The AIA Storefront concept was first created in Pacific Northwest cities but the success of New York’s space has not been lost on other local chapters. There are now many with glass-fronted facilities and a sidewalk presence. One of the latest is in Washington D.C. and it is quickly becoming the hub for all design related events in the District.

However, the success of the LaGuardia storefront is apparently being lost on many of the architecture and design non-profits in New York City. Though many of these organizations are being caught up in the rapidly gentrifying and expensive real estate environment of Manhattan, several seem to be willing to give up their public spaces and move into traditional back offices.

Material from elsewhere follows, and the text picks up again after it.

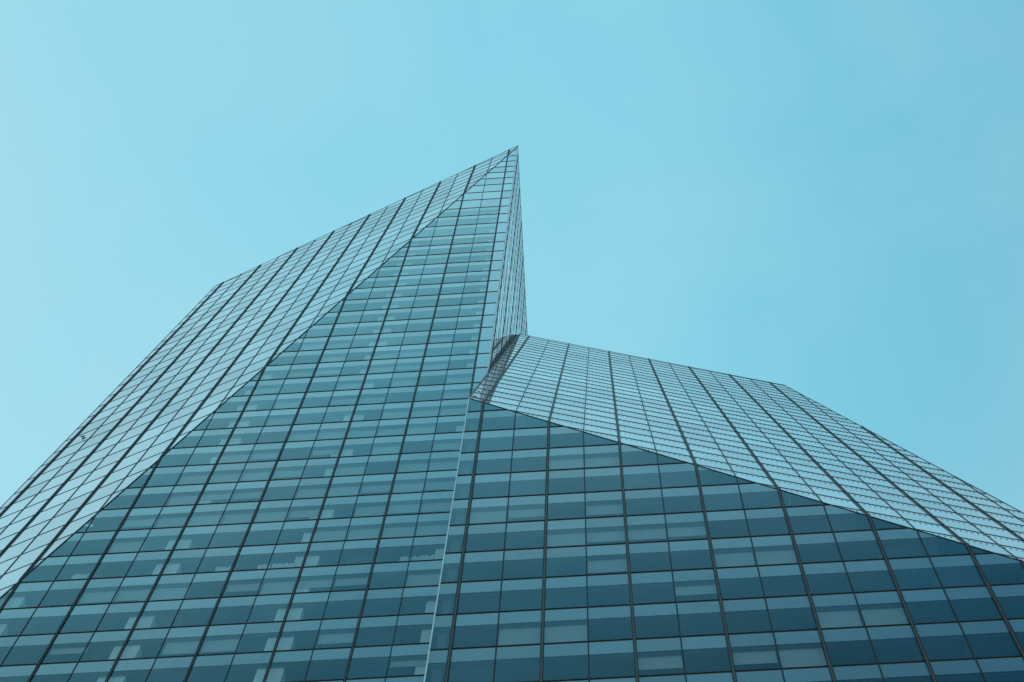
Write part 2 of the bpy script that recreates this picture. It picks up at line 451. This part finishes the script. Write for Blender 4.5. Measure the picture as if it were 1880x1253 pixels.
# -- vertical slats pushed together, standing on the sills
for g_, a0, a1 in ((10, -4.95, -4.2), (10, -5.35, -5.02), (10, -6.55, -6.05), (10, -10.65, -10.2), (10, -1.32, -1.03), (10, -.97, -.35)):
    mb = MB(); z = gA[g_+1]; u = a0
    while u < a1:
        h = random.uniform(1.25, 1.5)
        q = lambda v: [A.P(u, v, -.22), A.P(u+.027, v, -.22), A.P(u+.027, v, -.26), A.P(u, v, -.26)]
        mb.hexa(q(z+.02), q(z+h/S)); u += .036
    mb.build('vertical_blind', M['column'], windows.get(('A', math.floor(a0), gA[g_], z), tower))

# -- closing walls and roofs of the two volumes
def wall(pts, name='wall'):
    mb = MB(); mb.poly(pts); return mb.build(name, M['panel'] if name == 'wall' else M['roof'], tower, fix=False)
YB, YW = 20.0, 14.0
xsb = SX0+SX1*YB
Lt = lambda x: Lf.fn(x, T0*x+T1)
wall([A.P(XL, ZG), V(XL, YB, ZG), V(XL, YB, 134.0), Lt(XL), A.P(XL, K0*XL+K1)])
wall([V(XL, YB, ZG), V(xsb, YB, ZG), V(xsb, YB, 143.6), V(XL, YB, 134.0)])
wall([Lt(XL)-Vector((0, 0, .4)), Lt(XC)-Vector((0, 0, .4)), V(xsb, YB, 144.3), V(XL, YB, 134.0)], 'roof')
wall([B.P(XR, ZG), V(XR, YW, ZG), V(XR, YW, 50.7), Rf.P(XR, 50.7)])
wall([Rf.P(XR, 50.7), V(XR, YW, 50.7), V(RE0, YW, 122.8), Rf.P(RE0, RE1)])
wall([V(XR, YW, ZG), V(XB, YW, ZG), V(XB, YW, 124.0), V(RE0, YW, 122.8), V(XR, YW, 50.7)])
wall([Rf.P(XB, 124.2), Rf.P(RE0, 123.0), V(RE0, YW, 122.8), V(XB, YW, 124.0)], 'roof')
wall([B.P(XB, ZG), B.P(XB, KB0*XB+KB1), Rf.P(XB, 124.2), V(XB, YW, 124.0), V(XB, YW, ZG)])

# ---------------------------------------------------------------- the bird in front of the receding face
def make_bird():
    mb = MB()
    import bmesh
    rings = [(-.17, .004), (-.12, .018), (-.05, .042), (.03, .048), (.08, .036), (.115, .026), (.145, .027), (.17, .016), (.2, .003)]
    n = 8; o = 0
    for x, r in rings:
        for k in range(n):
            a = 2*math.pi*k/n; mb.v.append((x, r*math.cos(a), r*math.sin(a)*.9))
    for i in range(len(rings)-1):
        for k in range(n):
            j = (k+1) % n; mb.f.append((i*n+k, i*n+j, (i+1)*n+j, (i+1)*n+k)); mb.m.append(0)
    for s in (-1, 1):                            # wings, raised; tail fan
        top = [(.09, .03*s, .02), (.10, .14*s, .07), (.03, .30*s, .06), (-.04, .20*s, .055), (-.06, .04*s, .015)]
        mb.prism([Vector(p) for p in top], [Vector(p)-Vector((0, 0, .012)) for p in top], 0, 0)
    t = [(-.12, .015, .0), (-.26, .05, .0), (-.27, -.05, .0), (-.12, -.015, .0)]
    mb.prism([Vector(p) for p in t], [Vector(p)-Vector((0, 0, .01)) for p in t], 0, 0)
    return mb.build('bird', M['bird'])
bird = make_bird()
bd = (Wv+Rv*(151.5-940)/F-Uv*(802-626.5)/F).normalized()
bird.location = CAM+bd*((Lf.P(-15.55, 93.35)-CAM).length-.55)
bird.scale = (.62, .62, .62)
bird.rotation_euler = (math.radians(25), math.radians(-25), math.radians(60))
bird['label'] = 'small dark bird gliding past the receding glass face, near its outer left edge'
bird['category'] = 'bird'

# ---------------------------------------------------------------- ground
mb = MB(); r = 6000
mb.poly([(-r, -r, 0), (r, -r, 0), (r, r, 0), (-r, r, 0)])
gnd = mb.build('ground', M['ground'], fix=False); gnd['kind'] = 'structure'

# ---------------------------------------------------------------- light
SUN_EL, SUN_AZ = math.radians(14), math.radians(-62)      # azimuth from +Y towards +X
w = bpy.data.worlds.new('World'); scene.world = w; w.use_nodes = True
nt = w.node_tree; bg = nt.nodes['Background']
sky = nt.nodes.new('ShaderNodeTexSky'); sky.sky_type = 'NISHITA'; sky.sun_disc = False
sky.sun_elevation = SUN_EL; sky.sun_rotation = SUN_AZ; sky.air_density = 1.0; sky.dust_density = 2.0; sky.ozone_density = 1.0
# hazy cyan air: each channel of the clear sky is compressed towards the haze colour
sep = nt.nodes.new('ShaderNodeSeparateColor'); cmb = nt.nodes.new('ShaderNodeCombineColor')
nt.links.new(sky.outputs['Color'], sep.inputs[0])
for k, (gain, ref, pw) in enumerate(((1.02, .60, 1.15), (2.62, .87, .52), (3.28, 1.38, .42))):
    a = nt.nodes.new('ShaderNodeMath'); a.operation = 'DIVIDE'; a.inputs[1].default_value = ref
    b = nt.nodes.new('ShaderNodeMath'); b.operation = 'POWER'; b.inputs[1].default_value = pw
    c = nt.nodes.new('ShaderNodeMath'); c.operation = 'MULTIPLY'; c.inputs[1].default_value = gain
    nt.links.new(sep.outputs[k], a.inputs[0]); nt.links.new(a.outputs[0], b.inputs[0]); nt.links.new(b.outputs[0], c.inputs[0])
    d = nt.nodes.new('ShaderNodeMath'); d.operation = 'MINIMUM'; d.inputs[1].default_value = (2.3, 4.1, 4.8)[k]
    nt.links.new(c.outputs[0], d.inputs[0]); nt.links.new(d.outputs[0], cmb.inputs[k])
tc = nt.nodes.new('ShaderNodeTexCoord')
nz = nt.nodes.new('ShaderNodeTexNoise'); nz.inputs['Scale'].default_value = 7; nz.inputs['Detail'].default_value = 6; nz.inputs['Roughness'].default_value = .5; nz.inputs['Distortion'].default_value = .6
nt.links.new(tc.outputs['Generated'], nz.inputs['Vector'])
mr = nt.nodes.new('ShaderNodeMapRange'); mr.inputs['From Min'].default_value = .4; mr.inputs['From Max'].default_value = .7
mr.inputs['To Min'].default_value = 0; mr.inputs['To Max'].default_value = .5
nt.links.new(nz.outputs['Fac'], mr.inputs['Value'])
veil = nt.nodes.new('ShaderNodeMix'); veil.data_type = 'RGBA'
veil.inputs['B'].default_value = (1.62, 2.98, 3.48, 1)
# a broad thin cloud low on the left
nv = nt.nodes.new('ShaderNodeVectorMath'); nv.operation = 'DOT_PRODUCT'
ce, ca = math.radians(62), math.radians(-43)
nv.inputs[1].default_value = (math.sin(ca)*math.cos(ce), math.cos(ca)*math.cos(ce), math.sin(ce))
nt.links.new(tc.outputs['Generated'], nv.inputs[0])
m2 = nt.nodes.new('ShaderNodeMapRange'); m2.interpolation_type = 'SMOOTHERSTEP'
m2.inputs['From Min'].default_value = math.cos(math.radians(20)); m2.inputs['From Max'].default_value = math.cos(math.radians(4))
m2.inputs['To Min'].default_value = 0; m2.inputs['To Max'].default_value = .5
nt.links.new(nv.outputs['Value'], m2.inputs['Value'])

am = nt.nodes.new('ShaderNodeMath'); am.operation = 'MULTIPLY_ADD'; am.inputs[1].default_value = .9
nt.links.new(m2.outputs['Result'], am.inputs[0]); nt.links.new(mr.outputs['Result'], am.inputs[2])
nt.links.new(am.outputs[0], veil.inputs['Factor']); nt.links.new(cmb.outputs[0], veil.inputs['A'])
# dark sky patch added out of view, to darken the lower facade reflections
dv = nt.nodes.new('ShaderNodeVectorMath'); dv.operation = 'DOT_PRODUCT'
dv.inputs[1].default_value = (.30, -1, 0)
nt.links.new(tc.outputs['Generated'], dv.inputs[0])
ra = nt.nodes.new('ShaderNodeValToRGB')
for k, (pos, v) in enumerate(((.0, .0), (.10, 0), (.165, 0), (.30, .62), (.42, .9), (.60, .65), (.85, .0))):
    e = ra.color_ramp.elements[k] if k < 2 else ra.color_ramp.elements.new(pos)
    e.position = pos; e.color = (v, v, v, 1)
nt.links.new(dv.outputs['Value'], ra.inputs['Fac'])
sx = nt.nodes.new('ShaderNodeSeparateXYZ'); nt.links.new(tc.outputs['Generated'], sx.inputs[0])
m4 = nt.nodes.new('ShaderNodeMapRange'); m4.inputs['From Min'].default_value = .02; m4.inputs['From Max'].default_value = .24
m4.inputs['To Min'].default_value = 0; m4.inputs['To Max'].default_value = .30
nt.links.new(sx.outputs['X'], m4.inputs['Value'])  # sky also tinted darker towards the right
m3 = nt.nodes.new('ShaderNodeMath'); m3.operation = 'ADD'; m3.use_clamp = True
nt.links.new(ra.outputs['Color'], m3.inputs[0]); nt.links.new(m4.outputs['Result'], m3.inputs[1])
sky_dim = nt.nodes.new('ShaderNodeMix'); sky_dim.data_type = 'RGBA'; sky_dim.blend_type = 'MULTIPLY'
sky_dim.inputs['B'].default_value = (.17, .335, .47, 1)
nt.links.new(m3.outputs[0], sky_dim.inputs['Factor']); nt.links.new(veil.outputs['Result'], sky_dim.inputs['A'])
nt.links.new(sky_dim.outputs['Result'], bg.inputs['Color'])
bg.inputs['Strength'].default_value = .12
sd = bpy.data.lights.new('sun', 'SUN'); sd.energy = 2.5; sd.angle = math.radians(.5); sd.color = (1, .97, .92)
so = bpy.data.objects.new('sun', sd); COL.objects.link(so)
dirv = Vector((math.sin(SUN_AZ)*math.cos(SUN_EL), math.cos(SUN_AZ)*math.cos(SUN_EL), math.sin(SUN_EL)))
so.rotation_euler = (-dirv).to_track_quat('-Z', 'Y').to_euler()

scene.render.engine = 'CYCLES'
scene.cycles.max_bounces = 8; scene.cycles.transparent_max_bounces = 12
vs = scene.view_settings
vs.view_transform = 'Standard'; vs.look = 'None'; vs.exposure = 1.0; vs.gamma = 1; vs.use_curve_mapping = False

Those who have been in New York since the 1980s will remember the Urban Center in the McKim, Mead & White–designed Villard Houses on Madison Avenue. From 1980 until 2009 a single building housed the offices of the Architectural League, the New York chapter of the AIA, the Parks Council, and the Municipal Arts Society. This one-stop architecture and design shop also had a great bookstore and a gallery that constantly had design, city planning, and architecture exhibitions. It was a real New York center where one could go for an event and likely run into colleagues sometimes at other events.

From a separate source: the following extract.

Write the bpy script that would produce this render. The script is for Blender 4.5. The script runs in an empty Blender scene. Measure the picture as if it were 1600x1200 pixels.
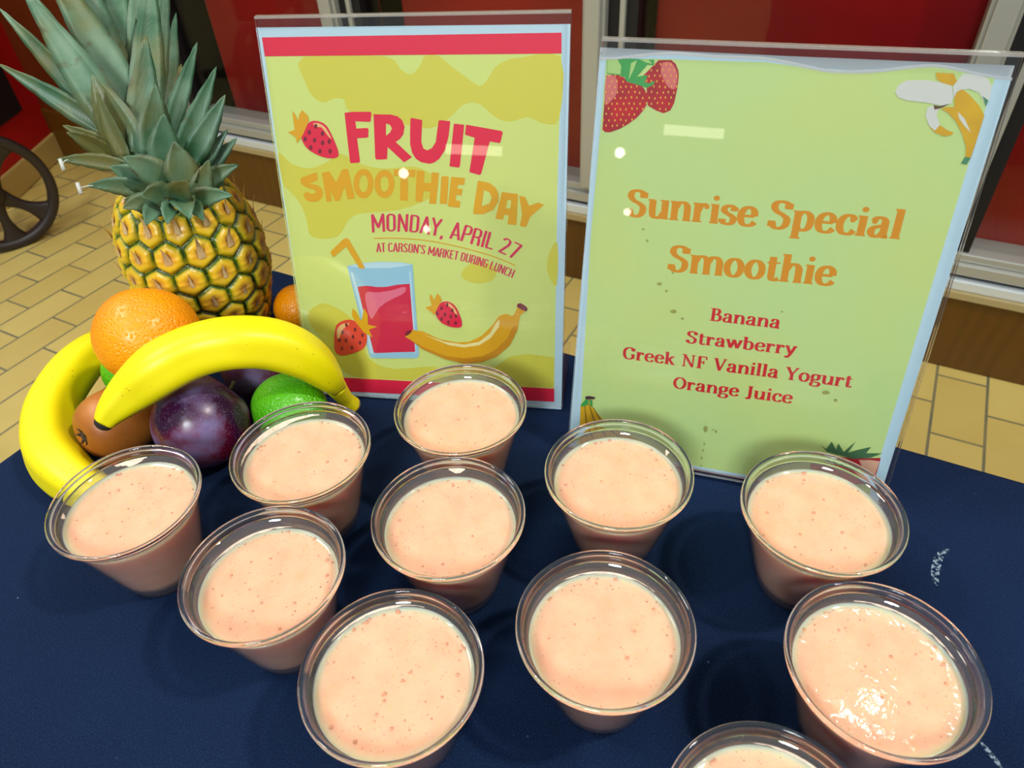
import bpy, bmesh, math, random
from math import sin, cos, pi, radians, sqrt, atan2
from mathutils import Vector, Matrix, noise
from mathutils.geometry import tessellate_polygon

scene = bpy.context.scene
COL = scene.collection
rnd = random.Random(7)

# ------------------------------------------------------------------ camera
TZ = 0.74                      # table top height; the floor is z = 0
FPX = 1123.77                  # focal length in pixels of a 1600 px wide frame
CAM = Vector((0, 0, TZ + 0.40976))
PITCH, ROLL, YAW = 0.71697911, -0.0612086, radians(30)
_f = Vector((0, cos(PITCH), -sin(PITCH)))
_r = Vector((1, 0, 0))
_u = _r.cross(_f)
_R = _r * cos(ROLL) + _u * sin(ROLL)
_U = -_r * sin(ROLL) + _u * cos(ROLL)
ROTZ = Matrix.Rotation(YAW, 3, 'Z')
CR, CU, CF = ROTZ @ _R, ROTZ @ _U, ROTZ @ _f
cd = bpy.data.cameras.new('camera')
cd.sensor_width = 36
cd.lens = FPX / 1600 * 36
cd.clip_start = 0.01
cd.dof.use_dof = True
cd.dof.focus_distance = 0.54
cd.dof.aperture_fstop = 15
cam = bpy.data.objects.new('camera', cd)
COL.objects.link(cam)
M = Matrix((CR, CU, -CF)).transposed().to_4x4()
M.translation = CAM
cam.matrix_world = M
scene.camera = cam

# ------------------------------------------------------------------ world, lamps, exposure
w = bpy.data.worlds.new('world')
scene.world = w
w.use_nodes = True
w.node_tree.nodes['Background'].inputs[0].default_value = (0.90, 0.97, 1.0, 1)
_nt = w.node_tree
_tc = _nt.nodes.new('ShaderNodeTexCoord'); _sp = _nt.nodes.new('ShaderNodeSeparateXYZ'); _mr = _nt.nodes.new('ShaderNodeMapRange')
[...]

In 2009 these organizations were forced to move out of the Villard House and they scattered all over the city. Sadly, the League and the MAS no longer have access to exhibition spaces for public lectures and symposiums spaces. These organizations—even with their professional and highly qualified staffs—have lost some of their presence in the city. They had to relocate when their subsidized rents at The Urban Center ran out. But now, inexplicably, organizations are voluntarily moving out of their spaces with public galleries and seminar rooms. The Van Alen Institute, for example, recently gave up its large upper-floor gallery and library space for a reconfigured ground-floor office that has seating for future staff and can accommodate up to 250 standing guests in the back in addition to a small study and research library. Its argument is that while costs have gone up dramatically, its income has not kept pace and it needs to rent out the larger top floor space and move to save money. Now the AIGA National is giving up its 5th Avenue headquarters, which has a gallery, to move into an upper floor of the Woolworth building.

These public exhibition spaces give New York its street-side excitement, and every time one of these organizations moves into an office floor the city becomes less exciting on the curb. There are very real financial considerations for boards and staff running non-profits, but as architects and designers they should also realize the value and need for space, especially public space, in the city.